Foi nessa qualidade que delineou, antes de entrar para o Governo, os eixos estratégicos para a energia e a relação EUA-Portugal: explorar petróleo e gás, transformar o Porto de Sines no porto de entrada de gás de xisto produzido nos Estados Unidos, explorar hidratos de metano, fazer mineração submarina nos mares dos Açores, da Madeira e de uma plataforma continental expandida. Em 2015, no relatório Energy Security Perspectives da FLAD, aparecia a necessidade de “incentivar a prospecção e exploração de gás natural em território nacional”. Em 2012, no Expresso, referindo-se à extensão da plataforma continental, Eiras escrevia que “grande parte da prosperidade económica futura [de Portugal] joga-se na exploração dos recursos localizados em solo marinho”, e no mesmo jornal, em 2013, referia que “há um sector que necessita com grande urgência de exímias competências na indústria naval, muitas destas existentes em Portugal: a exploração e produção de petróleo e gás em águas profundas”, e ainda que, “sendo que Portugal faz fronteira marítima com os EUA, há aqui uma potencial oportunidade para maximizar a posição geoestratégica do país, sobretudo com Sines a operar como plataforma reexportadora do gás natural americano para o mercado europeu”. E em 2016, no site do Atlantic Council: “Portugal e os Estados Unidos têm muito a ganhar na construção de um novo quadro de cooperação para a energia oceânica e segurança mineral nas seguintes quatro áreas estratégicas: comércio de gás natural liquefeito (LNG), energias renováveis oceânicas, hidratos de metano e mineração submarina” — a nova posição oficial do Governo assinada pelo gestor da Galp Energia.
A brevíssima abordagem do programa eleitoral do Partido Socialista para as legislativas de 2015 em relação à questão da exploração petrolífera no mar, que pouco ia além da necessidade de criar start-ups na área, tornou-se, com a entrada de Ruben Eiras no gabinete de Ana Paula Vitorino, um programa partilhado com a Galp. A petrolífera instalava-se no Ministério do Mar.
Eiras, que em 2006 transitou de assessor de imprensa do ministro Manuel Pinho para a Galp, na qual passou 12 anos, foi agora promovido a director-geral da Política do Mar.

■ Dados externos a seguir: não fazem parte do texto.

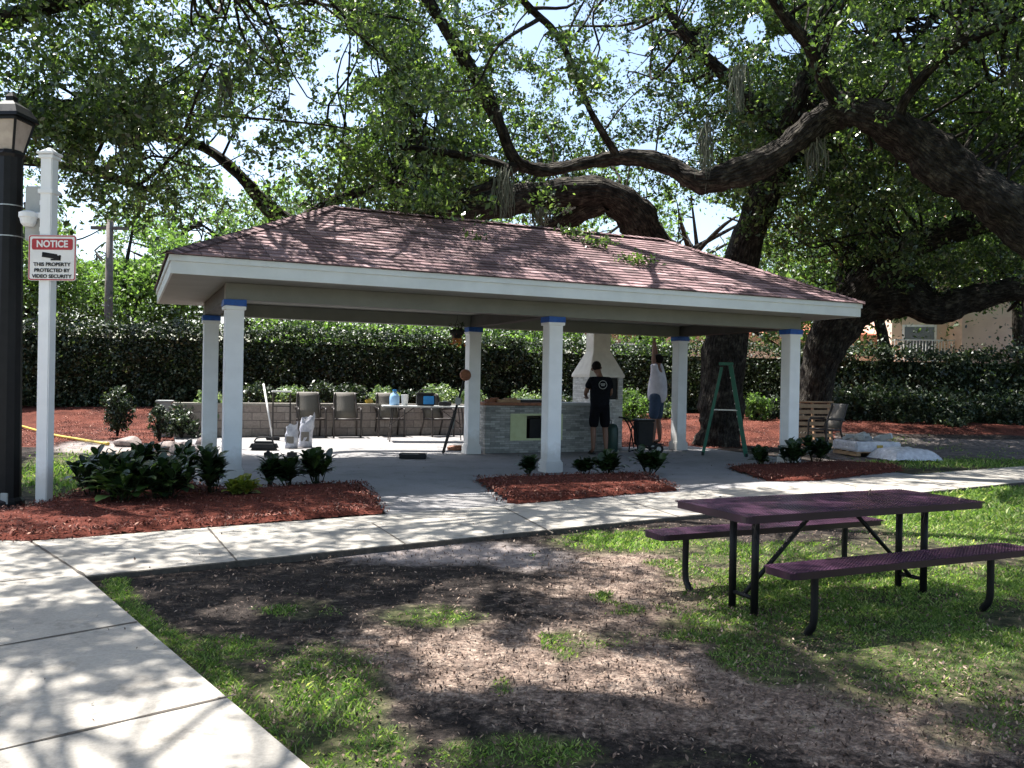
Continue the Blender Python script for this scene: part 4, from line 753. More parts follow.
pt.scale = (.94, .95, .985)
leafs = leaves(np.array([gp(a, b, .69)+[0, 0, .01] for a, b in ((720, 498), (780, 500), (840, 496), (870, 493), (960, 500), (930, 496))]), .05, 'fallen_leaf', M['litter'], up=2)
tag(leafs, 'few small dry leaves lying on the purple picnic tabletop', 'leaves', kind='stuff')
# --- street lamp
lp = empty('street_lamp', (*gp(5, 502)[:2], -.04), 0, 'black street lamp with tapered glass lantern at the left edge', 'street lamp')
H_ = 4.0; k_ = 9.75/FPX
mb = MB(); mb.tube_z((0, 0, 0), [(.2, 0), (.2, .06), (.165, .1), (.16, .6), (.145, 2.5), (.13, 3.55), (.13, 4.0)], 12, 0); mb.build('post', M['black'], lp)
for z in (3.08, 3.43): mb = MB(); mb.tube_z((0, 0, z), [(.139, 0), (.139, .012)], 16, 0); mb.build('strap', M['metal'], lp)
mb = MB(); mb.box((.08, -.155, .1), (.085, .02, .13)); mb.build('access_plate', M['grey'], lp, bevel=.006)
mb = MB(); mb.tube_z((0, 0, 3.98), [(.13, 0), (.16, .04), (.12, .09)], 8, 0); mb.build('collar', M['black'], lp)
lan = MB(); lan.tube_z((0, 0, 4.05), [(.125, 0), (.225, .36)], 4, 0, R_(40)); lan = lan.build('lantern_glass', M['lampglass'], lp)
mb = MB()
for k in range(4):
    a = R_(40)+k*math.pi/2; mb.bar((.13*math.cos(a), .13*math.sin(a), 4.05), (.235*math.cos(a), .235*math.sin(a), 4.42), .025)
    a2 = a+math.pi/2; mb.bar((.235*math.cos(a), .235*math.sin(a), 4.41), (.235*math.cos(a2), .235*math.sin(a2), 4.41), .03); mb.bar((.13*math.cos(a), .13*math.sin(a), 4.055), (.13*math.cos(a2), .13*math.sin(a2), 4.055), .025)
mb.build('frame', M['black'], lan)
mb = MB(); mb.tube_z((0, 0, 4.43), [(.29, 0), (.28, .04), (.2, .14), (.1, .19), (.06, .22), (.065, .26), (.02, .31)], 4, 0, R_(40)); mb.build('lamp_cap', M['black'], lp)
# --- notice post
sp0 = gp(44, 505); npst = empty('notice_post', (*sp0[:2], 0), R_(-3), 'white square post carrying a notice sign, standing in the left mulch bed', 'sign post')
mb = MB(); mb.box((0, 0, 1.93), (.135, .135, 3.96)); mb.build('post', M['white'], npst, bevel=.01)
mb = MB(); mb.box((0, 0, 3.53), (.17, .17, .05)); mb.build('post_ring', M['white'], npst, bevel=.006); mb = MB(); mb.box((0, 0, 3.92), (.17, .17, .04)); mb.box((0, 0, 3.96), (.2, .2, .03)); mb.box((0, 0, 4.0), (.17, .17, .06), taper=.2); mb.build('post_cap', M['white'], npst, bevel=.006)
sgn = MB(); sgn.prism(rrect(.275, .255, .03), -.0, .008); sg = sgn.build('sign', M['signwhite'], npst); sg.rotation_euler = (R_(90), 0, 0); sg.location = (.1, -.08, 2.78); 
def onsign(name, mb_, m): o = mb_.build(name, m, sg); return o
mb = MB(); pl = rrect(.27, .25, .028); n = len(pl); pi = rrect(.258, .238, .02); vs = [(p[0], p[1], .0105) for p in pl]+[(p[0], p[1], .0105) for p in pi]; mb._a(vs, [(i, (i+1) % n, n+(i+1) % n, n+i) for i in range(n)]); onsign('border', mb, M['red'])
mb = MB(); mb.prism([(p[0], p[1]+.152) for p in rrect(.235, .062, .02)], .009, .011); onsign('red_panel', mb, M['red'])
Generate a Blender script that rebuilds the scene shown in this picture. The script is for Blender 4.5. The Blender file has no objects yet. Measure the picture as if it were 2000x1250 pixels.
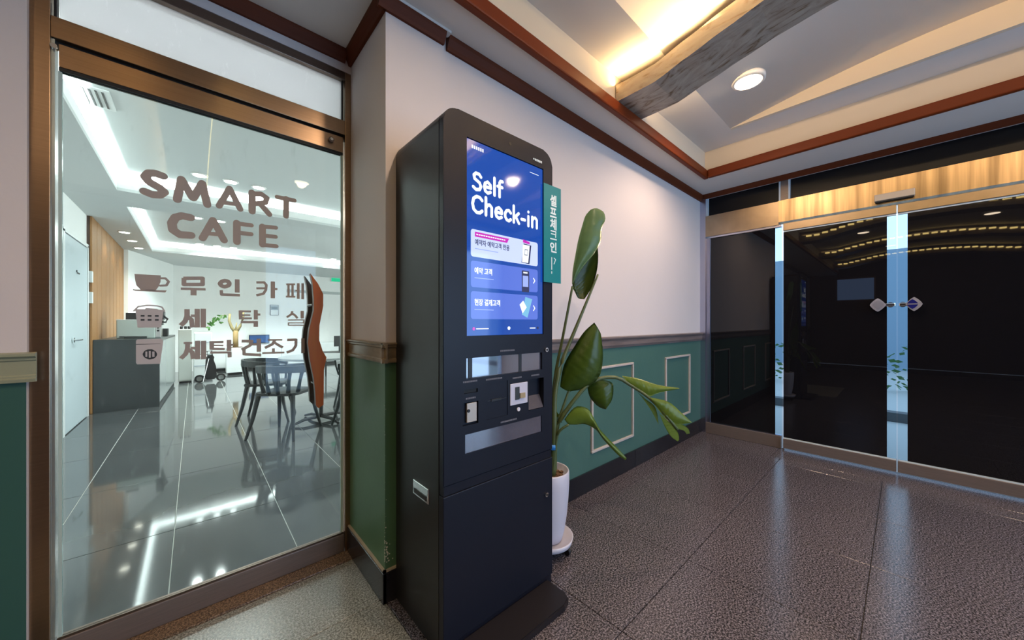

No dia imediatamente a seguir à decisão favorável à providência cautelar para travar o furo em Aljezur, o Ministério do Mar voltou à carga e recorreu da decisão para tentar garantir que as petrolíferas conseguem mesmo furar, contra a vontade das populações e das autarquias. Fica por saber se Eiras é apenas director-geral da Política do Mar, ou se é, há pelo menos dois anos, o ministro — de facto — do Mar. Isto é, fica por saber quanto é que a Galp manda dentro do ministério, que age como procurador da petrolífera, enquanto funcionários e ex-funcionários da empresa se movem não apenas nos corredores, mas dentro dos gabinetes, à mesa das decisões.
P.S.: A Galp começa a diversificar os seus investimentos e a investir em energias renováveis. Soube-se agora que comprou a Goldenalco, uma empresa de energia solar, por 90 milhões de euros a Miguel Barreto, o ex-director-geral de Energia e Geologia, que assinou em 2007, pelo Estado, as concessões petrolíferas no mar do Alentejo à Galp. Tudo normal.